## START Supplied material

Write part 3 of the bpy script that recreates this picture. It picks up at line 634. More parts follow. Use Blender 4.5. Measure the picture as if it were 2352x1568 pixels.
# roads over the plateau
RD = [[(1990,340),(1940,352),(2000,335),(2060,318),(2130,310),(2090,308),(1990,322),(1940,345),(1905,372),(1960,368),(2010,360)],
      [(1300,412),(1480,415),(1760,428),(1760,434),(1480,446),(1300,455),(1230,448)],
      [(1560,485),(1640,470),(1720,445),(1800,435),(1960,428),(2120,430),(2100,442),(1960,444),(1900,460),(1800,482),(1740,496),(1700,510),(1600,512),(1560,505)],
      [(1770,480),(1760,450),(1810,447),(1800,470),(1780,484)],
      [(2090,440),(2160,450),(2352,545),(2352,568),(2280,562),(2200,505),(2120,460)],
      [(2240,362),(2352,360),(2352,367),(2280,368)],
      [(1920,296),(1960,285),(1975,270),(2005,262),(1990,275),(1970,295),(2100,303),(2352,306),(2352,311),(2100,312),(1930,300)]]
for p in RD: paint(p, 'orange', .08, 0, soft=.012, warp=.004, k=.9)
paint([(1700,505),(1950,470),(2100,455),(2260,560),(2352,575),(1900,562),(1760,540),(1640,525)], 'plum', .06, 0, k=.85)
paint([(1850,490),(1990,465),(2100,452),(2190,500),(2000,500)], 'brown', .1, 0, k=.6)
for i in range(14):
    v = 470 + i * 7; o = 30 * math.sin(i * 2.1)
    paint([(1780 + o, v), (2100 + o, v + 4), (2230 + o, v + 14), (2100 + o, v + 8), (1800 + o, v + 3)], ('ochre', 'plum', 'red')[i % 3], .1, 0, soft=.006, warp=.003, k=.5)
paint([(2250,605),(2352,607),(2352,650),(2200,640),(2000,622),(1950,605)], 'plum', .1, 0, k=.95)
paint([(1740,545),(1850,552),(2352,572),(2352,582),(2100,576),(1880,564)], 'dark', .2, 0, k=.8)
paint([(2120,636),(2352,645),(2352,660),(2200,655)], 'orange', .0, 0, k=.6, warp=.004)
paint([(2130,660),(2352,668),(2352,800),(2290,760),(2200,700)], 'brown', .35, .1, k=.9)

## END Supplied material

Brief
Copy out all of the data exactly, leaving nothing out.

Problem solution
Write part 3 of the bpy script that recreates this picture. It picks up at line 634. More parts follow. Use Blender 4.5. Measure the picture as if it were 2352x1568 pixels.
# roads over the plateau
RD = [[(1990,340),(1940,352),(2000,335),(2060,318),(2130,310),(2090,308),(1990,322),(1940,345),(1905,372),(1960,368),(2010,360)],
      [(1300,412),(1480,415),(1760,428),(1760,434),(1480,446),(1300,455),(1230,448)],
      [(1560,485),(1640,470),(1720,445),(1800,435),(1960,428),(2120,430),(2100,442),(1960,444),(1900,460),(1800,482),(1740,496),(1700,510),(1600,512),(1560,505)],
      [(1770,480),(1760,450),(1810,447),(1800,470),(1780,484)],
      [(2090,440),(2160,450),(2352,545),(2352,568),(2280,562),(2200,505),(2120,460)],
      [(2240,362),(2352,360),(2352,367),(2280,368)],
      [(1920,296),(1960,285),(1975,270),(2005,262),(1990,275),(1970,295),(2100,303),(2352,306),(2352,311),(2100,312),(1930,300)]]
for p in RD: paint(p, 'orange', .08, 0, soft=.012, warp=.004, k=.9)
paint([(1700,505),(1950,470),(2100,455),(2260,560),(2352,575),(1900,562),(1760,540),(1640,525)], 'plum', .06, 0, k=.85)
paint([(1850,490),(1990,465),(2100,452),(2190,500),(2000,500)], 'brown', .1, 0, k=.6)
for i in range(14):
    v = 470 + i * 7; o = 30 * math.sin(i * 2.1)
    paint([(1780 + o, v), (2100 + o, v + 4), (2230 + o, v + 14), (2100 + o, v + 8), (1800 + o, v + 3)], ('ochre', 'plum', 'red')[i % 3], .1, 0, soft=.006, warp=.003, k=.5)
paint([(2250,605),(2352,607),(2352,650),(2200,640),(2000,622),(1950,605)], 'plum', .1, 0, k=.95)
paint([(1740,545),(1850,552),(2352,572),(2352,582),(2100,576),(1880,564)], 'dark', .2, 0, k=.8)
paint([(2120,636),(2352,645),(2352,660),(2200,655)], 'orange', .0, 0, k=.6, warp=.004)
paint([(2130,660),(2352,668),(2352,800),(2290,760),(2200,700)], 'brown', .35, .1, k=.9)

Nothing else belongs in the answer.